▶ [What is expected] Extract the lines up to and including the one that contains "SC.cycles.sample_clamp_indirect = 4", starting with the first line of the entries below, and omit the pictures.

▶ [Material for this exercise]
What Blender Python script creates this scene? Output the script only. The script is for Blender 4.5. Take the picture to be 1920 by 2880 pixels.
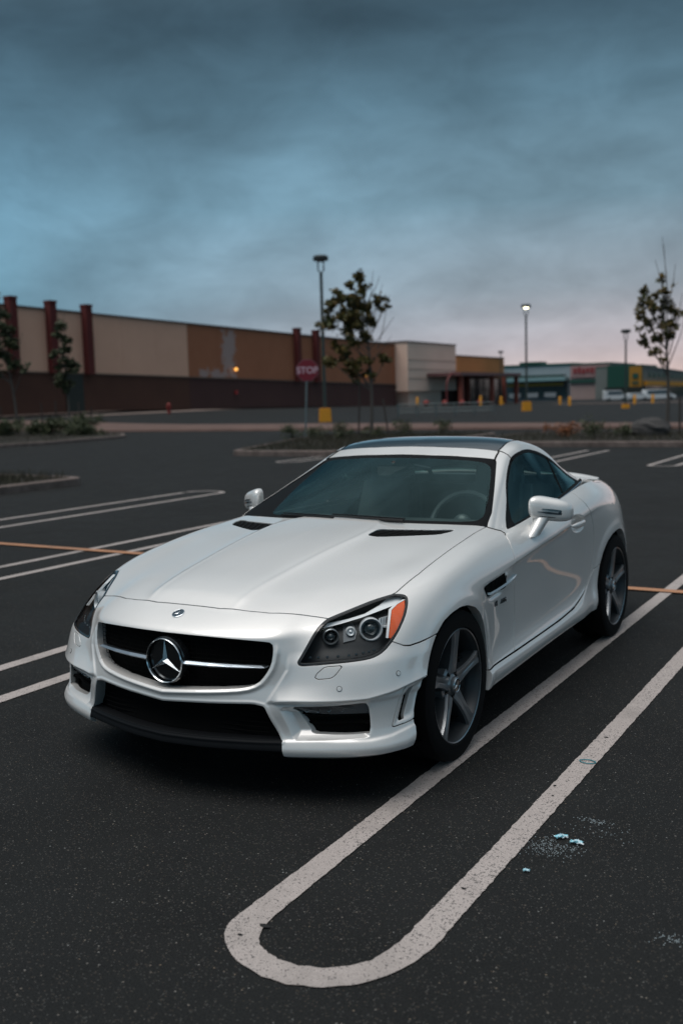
import bpy, bmesh, math, random
import numpy as np
from mathutils import Vector, Matrix
random.seed(7); rng = np.random.default_rng(7)
PI = math.pi
for o in list(bpy.data.objects): bpy.data.objects.remove(o)
SC = bpy.context.scene; COL = SC.collection

# ---------------------------------------------------------------- camera
# ground frame: x to the white car's left, y towards its rear, origin under its front axle
CAM = (2.5688, -3.8093, 1.5475); YAW, PITCH, ROLL = -0.53257, -0.11320, -0.02782
cam = bpy.data.cameras.new('camera'); camo = bpy.data.objects.new('camera', cam); COL.objects.link(camo)
Fw = Vector((math.sin(YAW)*math.cos(PITCH), math.cos(YAW)*math.cos(PITCH), math.sin(PITCH)))
R0 = Vector((math.cos(YAW), -math.sin(YAW), 0)); U0 = R0.cross(Fw)
Rv = R0*math.cos(ROLL)+U0*math.sin(ROLL); Uv = -R0*math.sin(ROLL)+U0*math.cos(ROLL)
camo.matrix_world = Matrix(((Rv.x, Uv.x, -Fw.x, CAM[0]), (Rv.y, Uv.y, -Fw.y, CAM[1]), (Rv.z, Uv.z, -Fw.z, CAM[2]), (0, 0, 0, 1)))
cam.sensor_fit = 'VERTICAL'; cam.sensor_height = 36.0; cam.lens = 35.23
cam.clip_start = 0.05; cam.clip_end = 3000
cam.dof.use_dof = True; cam.dof.focus_distance = 4.05; cam.dof.aperture_fstop = 2.2
SC.camera = camo
SC.view_settings.view_transform = 'Standard'; SC.view_settings.look = 'None'
SC.view_settings.gamma = 1; SC.view_settings.use_curve_mapping = False; SC.view_settings.exposure = 0.40
SC.cycles.max_bounces = 8; SC.cycles.transparent_max_bounces = 16; SC.cycles.use_denoising = True
SC.cycles.sample_clamp_indirect = 4

# ---------------------------------------------------------------- sky: heavy dusk cloud over a pale pinkish horizon
W = bpy.data.worlds.new('World'); SC.world = W; W.use_nodes = True
nt = W.node_tree; N = nt.nodes; L = nt.links; N.clear()
def nd(t, **k):
    n = N.new(t)
    for a, b in k.items(): setattr(n, a, b)
    return n
def mth(op, a, b=None, c=None, clamp=False):
    n = nd('ShaderNodeMath', operation=op); n.use_clamp = clamp
    for i, v in enumerate((a, b, c)):
        if v is None: continue
        if isinstance(v, (int, float)): n.inputs[i].default_value = v
        else: L.new(v, n.inputs[i])
    return n.outputs[0]
def mixc(f, a, b, mode='MIX'):
    n = nd('ShaderNodeMix', data_type='RGBA', blend_type=mode)
    if isinstance(f, (int, float)): n.inputs[0].default_value = f
    else: L.new(f, n.inputs[0])
    for i, v in ((6, a), (7, b)):
        if isinstance(v, tuple): n.inputs[i].default_value = (*v, 1)
        else: L.new(v, n.inputs[i])
    return n.outputs[2]
def ramp(f, stops, interp='LINEAR'):
    n = nd('ShaderNodeValToRGB'); L.new(f, n.inputs[0]); e = n.color_ramp.elements; n.color_ramp.interpolation = interp
    while len(e) < len(stops): e.new(0.5)
    for el, (p, c) in zip(e, stops): el.position = p; el.color = (*c, 1) if len(c) == 3 else c
    return n.outputs[0]
def srgb(r, g, b):
    f = lambda v: (v/255/12.92) if v/255 <= .04045 else ((v/255+.055)/1.055)**2.4
    return (f(r), f(g), f(b))
SUN_EL, SUN_ROT = math.radians(70), math.radians(206.6)
nish = nd('ShaderNodeTexSky', sky_type='NISHITA'); nish.sun_disc = False
nish.sun_elevation = SUN_EL; nish.sun_rotation = SUN_ROT; nish.air_density = 1.5; nish.dust_density = 3
tc = nd('ShaderNodeTexCoord'); sx = nd('ShaderNodeSeparateXYZ'); L.new(tc.outputs['Generated'], sx.inputs[0])
X, Y, Z = sx.outputs
# azimuth weight: 1 towards the bright gap in the cloud (right of the far stores), 0 away from it
azr = mth('ADD', mth('MULTIPLY', X, math.sin(-0.05)), mth('MULTIPLY', Y, math.cos(-0.05)))
hz = mth('SQRT', mth('ADD', mth('MULTIPLY', X, X), mth('MULTIPLY', Y, Y)))
azr = mth('DIVIDE', azr, mth('MAXIMUM', hz, 0.001))
warm = mth('POWER', mth('MAXIMUM', mth('MULTIPLY_ADD', azr, 1/.30, 1-1/.30), 0.0), 1.0, clamp=True)
zc = mth('MAXIMUM', Z, 0.0)
left = ramp(zc, [(0.0, srgb(110, 147, 165)), (0.06, srgb(108, 146, 165)), (0.13, srgb(102, 140, 160)), (0.22, srgb(86, 120, 139)), (0.33, srgb(57, 80, 94)), (0.42, srgb(76, 98, 111)), (0.62, srgb(140, 151, 158)), (0.95, srgb(200, 203, 206))])
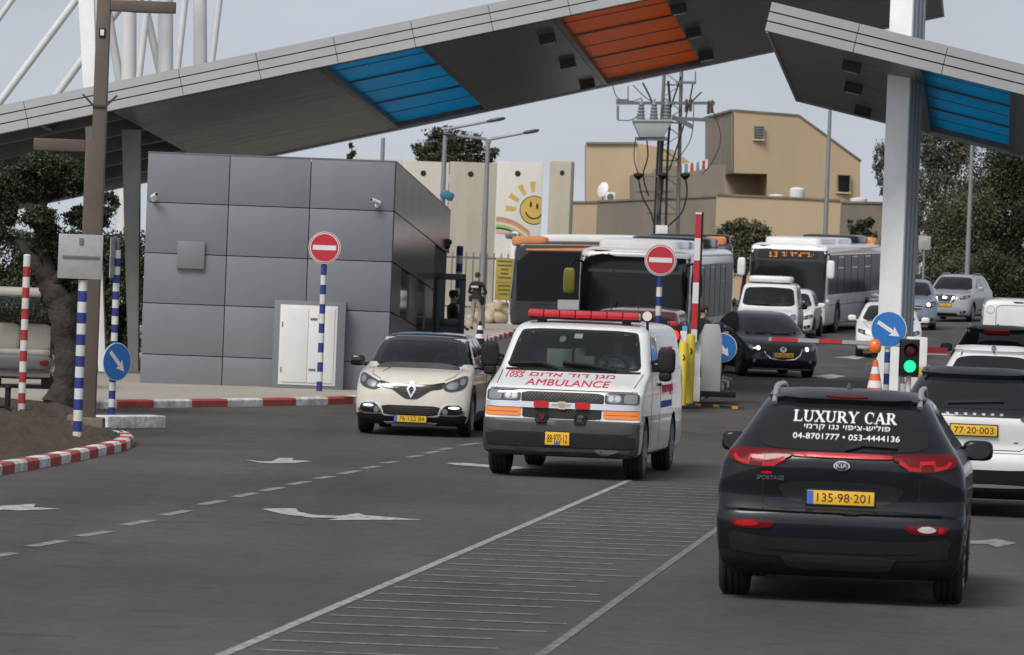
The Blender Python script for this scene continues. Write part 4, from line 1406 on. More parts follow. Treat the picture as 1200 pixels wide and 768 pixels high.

▶ [Exercise response]
What Blender Python script creates this scene? Output the script only. The script is for Blender 4.5. Take the picture to be 1920 by 2880 pixels.
import bpy, bmesh, math, random
import numpy as np
from mathutils import Vector, Matrix
random.seed(7); rng = np.random.default_rng(7)
PI = math.pi
for o in list(bpy.data.objects): bpy.data.objects.remove(o)
SC = bpy.context.scene; COL = SC.collection

# ---------------------------------------------------------------- camera
# ground frame: x to the white car's left, y towards its rear, origin under its front axle
CAM = (2.5688, -3.8093, 1.5475); YAW, PITCH, ROLL = -0.53257, -0.11320, -0.02782
cam = bpy.data.cameras.new('camera'); camo = bpy.data.objects.new('camera', cam); COL.objects.link(camo)
Fw = Vector((math.sin(YAW)*math.cos(PITCH), math.cos(YAW)*math.cos(PITCH), math.sin(PITCH)))
R0 = Vector((math.cos(YAW), -math.sin(YAW), 0)); U0 = R0.cross(Fw)
Rv = R0*math.cos(ROLL)+U0*math.sin(ROLL); Uv = -R0*math.sin(ROLL)+U0*math.cos(ROLL)
camo.matrix_world = Matrix(((Rv.x, Uv.x, -Fw.x, CAM[0]), (Rv.y, Uv.y, -Fw.y, CAM[1]), (Rv.z, Uv.z, -Fw.z, CAM[2]), (0, 0, 0, 1)))
cam.sensor_fit = 'VERTICAL'; cam.sensor_height = 36.0; cam.lens = 35.23
cam.clip_start = 0.05; cam.clip_end = 3000
cam.dof.use_dof = True; cam.dof.focus_distance = 4.05; cam.dof.aperture_fstop = 2.2
SC.camera = camo
SC.view_settings.view_transform = 'Standard'; SC.view_settings.look = 'None'
SC.view_settings.gamma = 1; SC.view_settings.use_curve_mapping = False; SC.view_settings.exposure = 0.40
SC.cycles.max_bounces = 8; SC.cycles.transparent_max_bounces = 16; SC.cycles.use_denoising = True
SC.cycles.sample_clamp_indirect = 4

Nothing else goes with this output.